**Set problem**
Find the lines of data that contain the string "Python", then list them.

Data items
━━━━━━━━

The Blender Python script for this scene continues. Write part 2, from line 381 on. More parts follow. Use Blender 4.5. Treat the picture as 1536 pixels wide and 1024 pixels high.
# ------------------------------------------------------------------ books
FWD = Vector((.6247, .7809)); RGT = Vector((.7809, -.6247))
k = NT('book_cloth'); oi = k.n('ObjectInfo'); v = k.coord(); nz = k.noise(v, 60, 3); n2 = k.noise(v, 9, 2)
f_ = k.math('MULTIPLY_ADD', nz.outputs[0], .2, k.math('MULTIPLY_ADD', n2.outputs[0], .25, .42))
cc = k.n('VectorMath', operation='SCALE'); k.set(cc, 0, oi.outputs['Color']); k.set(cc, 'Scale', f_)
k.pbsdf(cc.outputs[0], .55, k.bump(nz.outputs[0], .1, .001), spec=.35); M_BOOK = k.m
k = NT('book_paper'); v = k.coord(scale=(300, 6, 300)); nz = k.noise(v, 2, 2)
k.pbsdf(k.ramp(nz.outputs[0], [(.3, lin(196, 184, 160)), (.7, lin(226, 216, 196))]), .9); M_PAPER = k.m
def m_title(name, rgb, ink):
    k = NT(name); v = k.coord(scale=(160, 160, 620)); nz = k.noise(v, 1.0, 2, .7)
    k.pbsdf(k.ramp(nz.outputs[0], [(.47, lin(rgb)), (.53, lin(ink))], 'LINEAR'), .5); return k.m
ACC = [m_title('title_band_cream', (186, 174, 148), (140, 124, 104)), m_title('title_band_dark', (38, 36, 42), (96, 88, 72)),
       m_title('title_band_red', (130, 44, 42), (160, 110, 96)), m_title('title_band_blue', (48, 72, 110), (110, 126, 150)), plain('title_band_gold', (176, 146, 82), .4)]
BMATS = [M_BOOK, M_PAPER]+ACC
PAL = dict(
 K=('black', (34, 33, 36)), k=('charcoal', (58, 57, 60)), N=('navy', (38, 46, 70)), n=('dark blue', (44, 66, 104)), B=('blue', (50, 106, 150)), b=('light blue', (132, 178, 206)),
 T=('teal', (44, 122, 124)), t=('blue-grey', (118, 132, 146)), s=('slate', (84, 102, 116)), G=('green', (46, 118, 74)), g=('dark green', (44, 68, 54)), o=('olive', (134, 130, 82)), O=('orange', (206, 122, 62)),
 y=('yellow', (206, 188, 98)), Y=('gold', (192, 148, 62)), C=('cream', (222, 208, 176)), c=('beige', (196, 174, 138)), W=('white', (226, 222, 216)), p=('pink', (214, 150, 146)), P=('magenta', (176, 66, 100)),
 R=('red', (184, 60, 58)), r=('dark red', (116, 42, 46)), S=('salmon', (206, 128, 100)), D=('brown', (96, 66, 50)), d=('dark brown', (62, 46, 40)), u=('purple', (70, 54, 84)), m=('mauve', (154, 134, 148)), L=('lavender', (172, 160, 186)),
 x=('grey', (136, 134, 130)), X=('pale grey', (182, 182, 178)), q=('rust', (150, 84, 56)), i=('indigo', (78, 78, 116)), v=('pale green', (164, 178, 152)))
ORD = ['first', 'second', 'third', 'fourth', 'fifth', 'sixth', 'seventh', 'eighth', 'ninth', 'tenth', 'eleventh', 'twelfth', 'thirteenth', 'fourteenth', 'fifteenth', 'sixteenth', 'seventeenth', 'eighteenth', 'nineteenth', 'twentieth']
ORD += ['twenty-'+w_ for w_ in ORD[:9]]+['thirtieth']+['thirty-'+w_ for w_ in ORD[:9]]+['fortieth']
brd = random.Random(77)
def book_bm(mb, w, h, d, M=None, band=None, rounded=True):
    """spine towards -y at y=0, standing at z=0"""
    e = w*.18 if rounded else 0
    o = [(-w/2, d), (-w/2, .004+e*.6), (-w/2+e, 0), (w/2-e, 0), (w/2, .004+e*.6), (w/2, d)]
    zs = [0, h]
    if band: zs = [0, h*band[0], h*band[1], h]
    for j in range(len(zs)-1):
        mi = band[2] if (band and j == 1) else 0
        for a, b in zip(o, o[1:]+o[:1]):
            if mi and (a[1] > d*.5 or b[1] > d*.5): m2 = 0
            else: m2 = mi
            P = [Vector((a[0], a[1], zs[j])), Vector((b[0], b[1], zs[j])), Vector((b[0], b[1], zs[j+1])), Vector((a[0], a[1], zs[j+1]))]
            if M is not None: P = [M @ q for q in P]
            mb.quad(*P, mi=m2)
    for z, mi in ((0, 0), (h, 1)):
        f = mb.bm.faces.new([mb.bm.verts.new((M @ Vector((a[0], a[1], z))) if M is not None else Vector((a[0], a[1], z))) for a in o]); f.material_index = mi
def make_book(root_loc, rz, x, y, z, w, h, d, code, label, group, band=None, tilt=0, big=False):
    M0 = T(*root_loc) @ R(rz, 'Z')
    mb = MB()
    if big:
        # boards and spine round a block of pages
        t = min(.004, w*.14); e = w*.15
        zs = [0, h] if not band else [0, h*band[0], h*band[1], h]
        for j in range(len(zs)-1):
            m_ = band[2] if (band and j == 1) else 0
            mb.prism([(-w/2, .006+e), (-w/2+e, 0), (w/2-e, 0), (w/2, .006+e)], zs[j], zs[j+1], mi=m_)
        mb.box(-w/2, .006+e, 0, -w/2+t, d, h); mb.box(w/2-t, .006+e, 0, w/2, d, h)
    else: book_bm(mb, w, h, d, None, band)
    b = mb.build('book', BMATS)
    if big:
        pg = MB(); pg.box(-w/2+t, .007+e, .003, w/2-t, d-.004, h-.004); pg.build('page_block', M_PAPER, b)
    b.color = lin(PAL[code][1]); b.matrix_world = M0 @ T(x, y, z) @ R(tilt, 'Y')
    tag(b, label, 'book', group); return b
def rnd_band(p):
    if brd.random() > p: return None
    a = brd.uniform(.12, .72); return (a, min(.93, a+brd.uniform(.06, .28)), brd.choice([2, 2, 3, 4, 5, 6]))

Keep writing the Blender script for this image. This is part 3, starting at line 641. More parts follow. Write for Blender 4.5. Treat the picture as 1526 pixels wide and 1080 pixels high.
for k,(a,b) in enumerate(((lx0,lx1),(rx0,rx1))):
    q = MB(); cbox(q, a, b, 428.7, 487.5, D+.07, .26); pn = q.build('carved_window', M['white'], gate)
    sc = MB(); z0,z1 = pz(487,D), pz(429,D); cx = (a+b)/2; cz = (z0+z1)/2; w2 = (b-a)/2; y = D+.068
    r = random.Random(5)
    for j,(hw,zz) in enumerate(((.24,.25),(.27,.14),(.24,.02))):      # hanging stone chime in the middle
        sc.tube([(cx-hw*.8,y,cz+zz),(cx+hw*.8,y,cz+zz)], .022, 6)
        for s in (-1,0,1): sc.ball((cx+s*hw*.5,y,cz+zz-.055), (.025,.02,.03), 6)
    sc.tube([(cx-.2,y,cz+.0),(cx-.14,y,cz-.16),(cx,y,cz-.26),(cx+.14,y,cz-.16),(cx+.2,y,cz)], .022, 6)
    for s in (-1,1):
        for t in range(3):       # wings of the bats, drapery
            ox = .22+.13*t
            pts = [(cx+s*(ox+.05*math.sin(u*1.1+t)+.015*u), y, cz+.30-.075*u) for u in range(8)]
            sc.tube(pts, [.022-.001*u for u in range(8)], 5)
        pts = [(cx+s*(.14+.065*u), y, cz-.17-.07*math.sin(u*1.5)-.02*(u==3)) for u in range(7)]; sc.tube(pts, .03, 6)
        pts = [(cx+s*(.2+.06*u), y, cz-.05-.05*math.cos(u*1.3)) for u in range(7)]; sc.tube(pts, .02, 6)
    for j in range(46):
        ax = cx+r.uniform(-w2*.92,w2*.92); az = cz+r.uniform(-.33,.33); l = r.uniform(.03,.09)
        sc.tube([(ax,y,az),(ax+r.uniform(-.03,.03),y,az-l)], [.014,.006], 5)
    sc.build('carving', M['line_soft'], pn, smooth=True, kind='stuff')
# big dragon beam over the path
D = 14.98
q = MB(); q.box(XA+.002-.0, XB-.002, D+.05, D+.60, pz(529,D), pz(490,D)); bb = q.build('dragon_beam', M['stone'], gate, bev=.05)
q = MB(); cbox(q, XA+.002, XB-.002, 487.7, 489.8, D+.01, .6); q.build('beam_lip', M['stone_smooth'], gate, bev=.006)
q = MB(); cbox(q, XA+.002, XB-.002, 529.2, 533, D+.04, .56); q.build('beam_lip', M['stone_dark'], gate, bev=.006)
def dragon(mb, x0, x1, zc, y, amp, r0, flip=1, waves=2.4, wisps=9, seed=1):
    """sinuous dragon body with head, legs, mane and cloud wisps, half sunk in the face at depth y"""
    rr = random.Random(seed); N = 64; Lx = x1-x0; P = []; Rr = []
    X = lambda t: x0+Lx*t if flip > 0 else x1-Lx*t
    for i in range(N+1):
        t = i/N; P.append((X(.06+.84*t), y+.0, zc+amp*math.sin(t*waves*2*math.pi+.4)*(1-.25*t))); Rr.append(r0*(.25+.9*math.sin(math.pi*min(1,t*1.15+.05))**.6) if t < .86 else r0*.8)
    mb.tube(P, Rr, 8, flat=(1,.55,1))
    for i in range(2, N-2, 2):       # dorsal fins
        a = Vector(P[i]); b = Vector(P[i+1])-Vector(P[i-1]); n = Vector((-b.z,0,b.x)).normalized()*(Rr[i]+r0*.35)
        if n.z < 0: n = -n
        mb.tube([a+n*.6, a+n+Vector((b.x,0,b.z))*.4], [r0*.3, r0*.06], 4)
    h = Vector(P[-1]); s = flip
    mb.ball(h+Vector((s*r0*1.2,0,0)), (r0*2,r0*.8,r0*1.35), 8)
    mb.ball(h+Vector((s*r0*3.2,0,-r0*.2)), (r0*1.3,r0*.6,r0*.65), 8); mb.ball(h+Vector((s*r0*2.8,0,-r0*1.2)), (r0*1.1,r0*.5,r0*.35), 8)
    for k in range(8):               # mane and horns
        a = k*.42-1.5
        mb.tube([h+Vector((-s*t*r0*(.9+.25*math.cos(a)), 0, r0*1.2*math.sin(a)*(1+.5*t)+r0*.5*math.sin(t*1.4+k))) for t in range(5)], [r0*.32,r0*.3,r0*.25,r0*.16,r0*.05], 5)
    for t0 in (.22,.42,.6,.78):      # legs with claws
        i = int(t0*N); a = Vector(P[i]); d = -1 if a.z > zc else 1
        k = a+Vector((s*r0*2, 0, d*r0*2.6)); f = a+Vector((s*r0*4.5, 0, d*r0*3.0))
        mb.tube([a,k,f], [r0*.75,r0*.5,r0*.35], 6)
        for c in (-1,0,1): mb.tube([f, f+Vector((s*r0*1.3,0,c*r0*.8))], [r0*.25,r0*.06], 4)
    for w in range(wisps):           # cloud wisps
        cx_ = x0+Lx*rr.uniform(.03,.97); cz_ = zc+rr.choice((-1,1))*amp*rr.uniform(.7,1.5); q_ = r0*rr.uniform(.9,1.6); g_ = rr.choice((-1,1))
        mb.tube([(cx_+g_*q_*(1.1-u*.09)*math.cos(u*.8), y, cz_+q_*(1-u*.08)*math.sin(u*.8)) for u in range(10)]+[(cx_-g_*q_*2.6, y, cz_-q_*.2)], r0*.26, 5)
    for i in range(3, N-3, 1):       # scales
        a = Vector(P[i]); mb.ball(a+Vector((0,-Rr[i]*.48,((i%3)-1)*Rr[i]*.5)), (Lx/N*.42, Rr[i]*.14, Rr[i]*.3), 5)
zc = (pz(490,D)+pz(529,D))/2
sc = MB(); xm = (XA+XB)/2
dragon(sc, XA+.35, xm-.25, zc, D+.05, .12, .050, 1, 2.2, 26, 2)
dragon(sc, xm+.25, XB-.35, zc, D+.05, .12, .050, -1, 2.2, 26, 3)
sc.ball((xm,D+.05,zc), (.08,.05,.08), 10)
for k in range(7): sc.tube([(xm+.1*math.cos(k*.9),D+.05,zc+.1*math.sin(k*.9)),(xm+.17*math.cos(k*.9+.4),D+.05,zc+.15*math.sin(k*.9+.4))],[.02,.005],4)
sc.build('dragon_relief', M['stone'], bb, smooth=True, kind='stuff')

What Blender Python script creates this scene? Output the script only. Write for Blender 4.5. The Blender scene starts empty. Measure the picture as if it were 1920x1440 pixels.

━━━━━━━━

**The solution**
The Blender Python script for this scene continues. Write part 2, from line 381 on. More parts follow. Use Blender 4.5. Treat the picture as 1536 pixels wide and 1024 pixels high.
What Blender Python script creates this scene? Output the script only. Write for Blender 4.5. The Blender scene starts empty. Measure the picture as if it were 1920x1440 pixels.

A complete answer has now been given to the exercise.